_Your instructions:_ How many lines in the records below contain the word "pixels"? Answer with the number alone.

_Task data:_
────────
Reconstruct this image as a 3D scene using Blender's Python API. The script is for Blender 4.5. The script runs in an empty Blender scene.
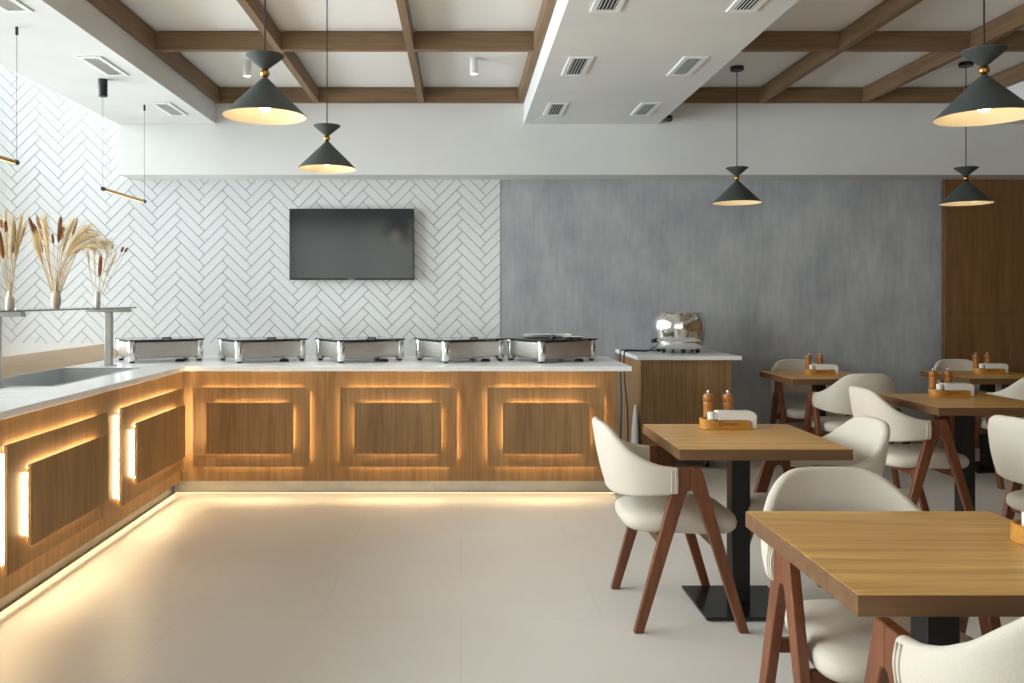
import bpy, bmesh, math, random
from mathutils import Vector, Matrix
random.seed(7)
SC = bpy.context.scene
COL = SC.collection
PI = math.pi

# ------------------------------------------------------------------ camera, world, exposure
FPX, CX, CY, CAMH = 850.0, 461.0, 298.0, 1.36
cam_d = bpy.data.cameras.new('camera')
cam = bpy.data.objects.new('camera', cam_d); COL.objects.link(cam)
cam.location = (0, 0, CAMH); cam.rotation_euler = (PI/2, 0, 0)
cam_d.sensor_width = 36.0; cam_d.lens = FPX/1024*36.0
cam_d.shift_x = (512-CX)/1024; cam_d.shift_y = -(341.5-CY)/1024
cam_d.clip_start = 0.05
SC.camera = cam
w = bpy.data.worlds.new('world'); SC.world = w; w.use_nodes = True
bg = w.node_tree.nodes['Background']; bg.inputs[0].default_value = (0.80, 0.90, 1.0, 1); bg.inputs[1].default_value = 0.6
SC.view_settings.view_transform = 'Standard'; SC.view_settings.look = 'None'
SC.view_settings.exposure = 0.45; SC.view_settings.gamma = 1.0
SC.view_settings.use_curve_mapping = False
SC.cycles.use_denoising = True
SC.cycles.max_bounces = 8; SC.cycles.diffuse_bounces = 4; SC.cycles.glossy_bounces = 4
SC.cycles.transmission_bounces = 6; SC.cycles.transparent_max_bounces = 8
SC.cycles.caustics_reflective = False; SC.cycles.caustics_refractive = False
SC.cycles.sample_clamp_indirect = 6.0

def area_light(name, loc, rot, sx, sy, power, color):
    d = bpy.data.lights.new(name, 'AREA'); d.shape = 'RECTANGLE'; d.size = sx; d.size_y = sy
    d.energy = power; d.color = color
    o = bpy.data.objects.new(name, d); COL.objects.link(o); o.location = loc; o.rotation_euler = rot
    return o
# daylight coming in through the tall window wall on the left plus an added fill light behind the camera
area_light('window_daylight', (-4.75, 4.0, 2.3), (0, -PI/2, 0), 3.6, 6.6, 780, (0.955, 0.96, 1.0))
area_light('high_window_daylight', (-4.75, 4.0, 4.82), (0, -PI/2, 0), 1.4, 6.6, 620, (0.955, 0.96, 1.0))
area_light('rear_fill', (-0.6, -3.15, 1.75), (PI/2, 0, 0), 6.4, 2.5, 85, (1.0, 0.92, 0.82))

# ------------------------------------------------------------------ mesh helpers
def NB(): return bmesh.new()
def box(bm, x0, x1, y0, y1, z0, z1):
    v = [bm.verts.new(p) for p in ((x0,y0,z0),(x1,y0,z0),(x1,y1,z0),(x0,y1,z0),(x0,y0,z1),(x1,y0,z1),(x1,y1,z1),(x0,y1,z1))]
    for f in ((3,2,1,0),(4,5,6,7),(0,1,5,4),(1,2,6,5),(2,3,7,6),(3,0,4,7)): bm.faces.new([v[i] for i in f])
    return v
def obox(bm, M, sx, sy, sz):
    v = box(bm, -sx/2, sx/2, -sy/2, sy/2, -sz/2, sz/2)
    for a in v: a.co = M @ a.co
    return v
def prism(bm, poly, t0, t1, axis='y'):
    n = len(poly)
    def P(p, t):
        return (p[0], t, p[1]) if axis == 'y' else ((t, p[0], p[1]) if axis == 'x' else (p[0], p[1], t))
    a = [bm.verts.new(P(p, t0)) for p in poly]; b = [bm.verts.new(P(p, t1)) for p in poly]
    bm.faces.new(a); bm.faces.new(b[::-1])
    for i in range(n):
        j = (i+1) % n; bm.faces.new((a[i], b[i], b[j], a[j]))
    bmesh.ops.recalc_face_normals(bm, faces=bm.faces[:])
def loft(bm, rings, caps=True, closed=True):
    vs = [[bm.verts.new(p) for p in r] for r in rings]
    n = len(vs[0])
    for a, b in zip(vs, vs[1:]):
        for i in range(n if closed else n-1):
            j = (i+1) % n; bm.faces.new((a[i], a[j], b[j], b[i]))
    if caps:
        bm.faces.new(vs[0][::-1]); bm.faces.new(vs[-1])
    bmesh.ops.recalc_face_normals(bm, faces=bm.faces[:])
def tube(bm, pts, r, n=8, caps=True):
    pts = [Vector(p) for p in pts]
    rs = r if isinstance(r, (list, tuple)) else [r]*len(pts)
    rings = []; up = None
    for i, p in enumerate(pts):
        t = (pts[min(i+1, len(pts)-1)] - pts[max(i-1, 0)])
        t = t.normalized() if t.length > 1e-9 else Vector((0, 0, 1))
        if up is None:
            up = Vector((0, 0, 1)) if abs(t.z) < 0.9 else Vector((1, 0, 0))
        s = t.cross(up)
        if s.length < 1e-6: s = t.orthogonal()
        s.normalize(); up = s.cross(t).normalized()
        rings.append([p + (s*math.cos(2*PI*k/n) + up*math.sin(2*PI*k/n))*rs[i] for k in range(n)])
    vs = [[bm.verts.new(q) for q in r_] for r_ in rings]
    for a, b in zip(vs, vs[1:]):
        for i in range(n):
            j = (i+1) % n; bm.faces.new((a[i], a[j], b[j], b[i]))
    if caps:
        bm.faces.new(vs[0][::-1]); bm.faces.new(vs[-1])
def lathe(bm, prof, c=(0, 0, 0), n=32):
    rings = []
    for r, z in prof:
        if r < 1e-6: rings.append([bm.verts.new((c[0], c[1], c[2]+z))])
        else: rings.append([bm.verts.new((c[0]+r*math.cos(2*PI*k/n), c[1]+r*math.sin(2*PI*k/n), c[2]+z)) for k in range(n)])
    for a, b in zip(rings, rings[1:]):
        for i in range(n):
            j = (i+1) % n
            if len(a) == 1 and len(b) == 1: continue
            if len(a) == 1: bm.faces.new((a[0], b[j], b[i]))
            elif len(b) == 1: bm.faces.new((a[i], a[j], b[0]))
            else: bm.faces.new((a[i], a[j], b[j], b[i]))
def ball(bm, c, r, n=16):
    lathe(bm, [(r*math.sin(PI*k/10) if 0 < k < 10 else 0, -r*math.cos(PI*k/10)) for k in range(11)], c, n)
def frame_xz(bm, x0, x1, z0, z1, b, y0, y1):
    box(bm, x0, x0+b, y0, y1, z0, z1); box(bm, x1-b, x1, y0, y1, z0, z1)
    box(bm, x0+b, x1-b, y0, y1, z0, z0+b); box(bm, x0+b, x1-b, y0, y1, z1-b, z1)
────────
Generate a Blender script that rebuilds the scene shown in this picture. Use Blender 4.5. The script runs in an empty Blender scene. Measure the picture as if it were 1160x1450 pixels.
────────
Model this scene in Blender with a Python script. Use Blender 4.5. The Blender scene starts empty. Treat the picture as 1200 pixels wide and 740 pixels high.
────────
_Result of the task:_ 2